Tahlequah Daily Press


April 29, 2013

Heat into next round after little resistance from Bucks

MILWAUKEE — After getting treatment "around the clock" for two days, Dwyane Wade tested his aching right knee in warm-ups before Game 4.

It still hurt.

"I could have pushed through it," he said. "But my teammates told me if it's hurtin', they got it."

The Miami Heat reminded everyone Sunday why they're heavy favorites to win a second straight NBA title. Despite Wade being reduced to a spectator, the Heat completed their sweep of the Milwaukee Bucks and advanced to the Eastern Conference semifinals. The Heat never trailed in their 88-77 victory, finishing the first-round series with a fourth straight double-digit win.

LeBron James did most of the work with 30 points, eight rebounds and seven assists. Ray Allen added 16 points, the third game in the series he reached double figures, and also had seven rebounds. Mario Chalmers had eight rebounds and six assists.

"We're a good basketball team. That's nothing that's a secret," Wade said. "We're not a one-man show, a two-man, a three-man (show). We're a basketball team."

The Heat won't play again until Saturday, at the earliest, facing the winner of the Brooklyn-Chicago series. While the extended time off provides a much-needed break for Wade, who is still recovering from the three bone bruises that forced him to miss six games near the end of the regular season, this is no vacation for the Heat. They won't be spending the week lounging in South Beach or jetting off to some exotic location.

They'll be working, trying to get even better.

"That won't be a problem," James said. "We've got an opportunity to rest because we took care of business, but our business is not done. The only thing we guaranteed ourselves is the next round. That's it."

Miami knew it would get a spirited effort Sunday from the Bucks, who were hoping to extend their first playoff appearance in three years even if it was only for a few more days.

After the Heat raced out to an 11-point lead in the first half, the Bucks steadily chipped away and were within a basket or two for most of the third quarter. When Mike Dunleavy drained a 3 and Monta Ellis scored on a floater with 9:34 left in the game, Miami's lead was down to 69-67.

"We knew they were going to come out and play as hard as they could and with as much desperation as they could to try and continue series," James said.

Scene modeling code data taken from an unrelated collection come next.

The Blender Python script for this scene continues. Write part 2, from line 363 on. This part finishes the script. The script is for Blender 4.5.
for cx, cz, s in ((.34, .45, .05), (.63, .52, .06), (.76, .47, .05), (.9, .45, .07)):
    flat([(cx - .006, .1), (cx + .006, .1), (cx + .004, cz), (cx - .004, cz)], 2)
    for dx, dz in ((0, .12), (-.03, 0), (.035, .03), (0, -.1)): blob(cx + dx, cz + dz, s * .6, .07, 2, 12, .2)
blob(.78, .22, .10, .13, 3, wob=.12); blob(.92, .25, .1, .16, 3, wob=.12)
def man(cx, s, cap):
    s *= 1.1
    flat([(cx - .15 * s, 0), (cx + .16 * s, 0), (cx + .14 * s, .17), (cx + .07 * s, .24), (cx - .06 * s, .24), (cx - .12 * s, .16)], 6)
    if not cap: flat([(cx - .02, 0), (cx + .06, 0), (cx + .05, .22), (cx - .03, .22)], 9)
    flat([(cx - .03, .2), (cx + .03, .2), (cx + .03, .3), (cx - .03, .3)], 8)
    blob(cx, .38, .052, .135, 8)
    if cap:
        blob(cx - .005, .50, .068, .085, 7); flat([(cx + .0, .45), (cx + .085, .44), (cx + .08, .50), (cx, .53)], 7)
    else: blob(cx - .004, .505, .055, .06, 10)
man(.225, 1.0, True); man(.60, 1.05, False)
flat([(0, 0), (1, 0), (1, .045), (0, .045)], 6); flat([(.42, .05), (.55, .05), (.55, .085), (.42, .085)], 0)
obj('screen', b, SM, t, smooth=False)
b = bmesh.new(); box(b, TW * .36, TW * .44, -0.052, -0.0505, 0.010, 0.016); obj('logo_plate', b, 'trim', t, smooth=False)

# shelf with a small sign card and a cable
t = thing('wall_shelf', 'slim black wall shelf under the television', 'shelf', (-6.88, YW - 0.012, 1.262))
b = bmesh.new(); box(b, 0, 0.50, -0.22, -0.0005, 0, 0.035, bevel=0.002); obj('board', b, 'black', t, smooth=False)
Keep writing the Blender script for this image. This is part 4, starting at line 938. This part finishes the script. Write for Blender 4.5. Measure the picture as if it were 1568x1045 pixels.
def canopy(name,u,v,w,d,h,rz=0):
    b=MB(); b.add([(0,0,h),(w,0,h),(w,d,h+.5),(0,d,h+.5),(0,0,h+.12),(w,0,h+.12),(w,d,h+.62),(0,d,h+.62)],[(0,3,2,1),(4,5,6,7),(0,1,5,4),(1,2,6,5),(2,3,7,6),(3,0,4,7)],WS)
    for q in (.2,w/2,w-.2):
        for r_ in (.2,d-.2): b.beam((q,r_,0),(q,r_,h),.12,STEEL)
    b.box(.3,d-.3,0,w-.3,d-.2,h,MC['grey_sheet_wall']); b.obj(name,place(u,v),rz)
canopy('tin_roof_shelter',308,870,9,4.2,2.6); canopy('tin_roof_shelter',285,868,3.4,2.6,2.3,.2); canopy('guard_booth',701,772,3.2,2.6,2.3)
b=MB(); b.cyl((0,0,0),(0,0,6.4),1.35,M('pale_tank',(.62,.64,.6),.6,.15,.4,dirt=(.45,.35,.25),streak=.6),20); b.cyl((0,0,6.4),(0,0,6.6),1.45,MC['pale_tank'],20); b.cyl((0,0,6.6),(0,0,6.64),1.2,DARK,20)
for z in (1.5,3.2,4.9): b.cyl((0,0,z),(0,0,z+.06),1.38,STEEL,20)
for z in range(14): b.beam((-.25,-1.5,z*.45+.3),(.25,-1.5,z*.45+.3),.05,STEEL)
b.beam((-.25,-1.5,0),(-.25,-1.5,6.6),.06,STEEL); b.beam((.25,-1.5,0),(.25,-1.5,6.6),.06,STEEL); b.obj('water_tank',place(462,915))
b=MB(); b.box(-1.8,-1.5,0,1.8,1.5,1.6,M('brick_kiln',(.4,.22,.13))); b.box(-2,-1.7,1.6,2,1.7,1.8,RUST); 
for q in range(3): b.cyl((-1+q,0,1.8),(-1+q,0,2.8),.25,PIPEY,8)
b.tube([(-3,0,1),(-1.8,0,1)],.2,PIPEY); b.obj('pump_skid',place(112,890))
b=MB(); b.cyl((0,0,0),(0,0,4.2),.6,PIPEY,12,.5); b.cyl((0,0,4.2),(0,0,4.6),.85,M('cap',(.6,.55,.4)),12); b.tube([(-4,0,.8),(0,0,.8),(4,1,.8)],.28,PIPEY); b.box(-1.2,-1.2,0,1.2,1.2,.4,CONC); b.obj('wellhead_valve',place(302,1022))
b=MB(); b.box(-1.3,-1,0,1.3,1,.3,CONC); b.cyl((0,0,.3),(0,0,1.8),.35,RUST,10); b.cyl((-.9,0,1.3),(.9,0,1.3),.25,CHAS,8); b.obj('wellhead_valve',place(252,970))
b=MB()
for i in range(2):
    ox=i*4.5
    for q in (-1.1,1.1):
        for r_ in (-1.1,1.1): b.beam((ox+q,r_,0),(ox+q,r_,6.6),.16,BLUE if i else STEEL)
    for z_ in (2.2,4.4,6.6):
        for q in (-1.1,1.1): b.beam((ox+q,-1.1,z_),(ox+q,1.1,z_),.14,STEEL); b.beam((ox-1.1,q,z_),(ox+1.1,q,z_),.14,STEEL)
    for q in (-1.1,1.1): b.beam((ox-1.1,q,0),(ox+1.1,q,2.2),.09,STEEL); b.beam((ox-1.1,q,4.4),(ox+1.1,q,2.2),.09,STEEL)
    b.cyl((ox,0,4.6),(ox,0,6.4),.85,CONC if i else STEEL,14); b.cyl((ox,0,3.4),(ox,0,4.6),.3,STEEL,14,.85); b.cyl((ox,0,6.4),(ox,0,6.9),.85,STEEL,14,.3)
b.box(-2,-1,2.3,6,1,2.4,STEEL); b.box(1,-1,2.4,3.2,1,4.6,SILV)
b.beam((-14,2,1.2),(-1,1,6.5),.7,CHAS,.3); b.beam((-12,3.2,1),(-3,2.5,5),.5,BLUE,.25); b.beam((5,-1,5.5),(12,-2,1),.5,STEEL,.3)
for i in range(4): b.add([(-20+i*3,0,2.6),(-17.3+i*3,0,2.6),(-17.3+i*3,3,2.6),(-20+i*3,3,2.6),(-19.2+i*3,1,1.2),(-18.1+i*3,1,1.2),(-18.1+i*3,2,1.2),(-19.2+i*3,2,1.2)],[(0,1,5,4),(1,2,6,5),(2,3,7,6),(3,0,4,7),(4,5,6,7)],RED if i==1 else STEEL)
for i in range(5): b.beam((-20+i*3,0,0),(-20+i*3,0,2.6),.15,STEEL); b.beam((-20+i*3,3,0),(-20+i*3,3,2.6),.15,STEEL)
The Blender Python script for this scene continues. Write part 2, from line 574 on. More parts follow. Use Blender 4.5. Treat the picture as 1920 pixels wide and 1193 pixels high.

But James was even more determined.

When Ellis missed a free throw, failing to convert the three-point play, James grabbed the rebound and directed a 19-5 run in which he had a hand in every single score. First he fed Allen, who knocked down — what else? — a 3. After J.J. Redick missed a long jumper, James found an open Chalmers for another 3 that gave the Heat a 75-67 lead with 8:27 left.

The 3 was Chalmers' 80th in the postseason, tying Tim Hardaway's franchise record.

After Luc Richard Mbah a Moute made the second of two free throws, James scored on a layup. Redick made a jumper, but Shane Battier and Allen closed out the Bucks with a pair of 3s, with James credited with the assist on each.

He then converted a three-point play and added a layup to finish up the run.

"At some point during that stretch right there, (James) decided he was going to put his imprint on the game and he did. In a big way," Bucks coach Jim Boylan said. "When you're a superstar player like he is, that's what superstar players do."

Superstar teams, too.

Though Milwaukee had chances to win Games 2 and 4 late, and led Game 3 by 10 in the first half, there was never a sense Miami would lose any of them. Any time the Bucks showed the slightest bit of momentum, the Heat were quick to snuff it out.

"They'd either make a big play or it was a turnover on our part," Boylan said. "When you're playing against a quality team like Miami, you make some mistakes, they usually capitalize on them. And they did that."

The Bucks had seven turnovers before the first quarter ended Sunday, and shot just 37 percent for the game. Ellis led the Bucks with 21 points, and Larry Sanders had 11 rebounds to go with seven points.

But Milwaukee got almost nothing again from Brandon Jennings, who was benched for the entire fourth quarter. Jennings, who had guaranteed the Bucks would win the series in six games, finished with three points on 1-of-7 shooting.

After scoring 26 points in Game 1, Jennings had 27 total in the final three.

"We've been playing close, playing hard," Ellis said. "They're just a better team."

And that is what makes them so dangerous at this time of year.

Despite their star-studded roster, the Heat have little use for individual accolades or accomplishments right now. They have one goal in mind, and one goal only, and it will take the entire team to achieve it.

"I'm glad to get this," coach Erik Spoelstra said. "It's the first step in our journey. Hopefully, a long journey."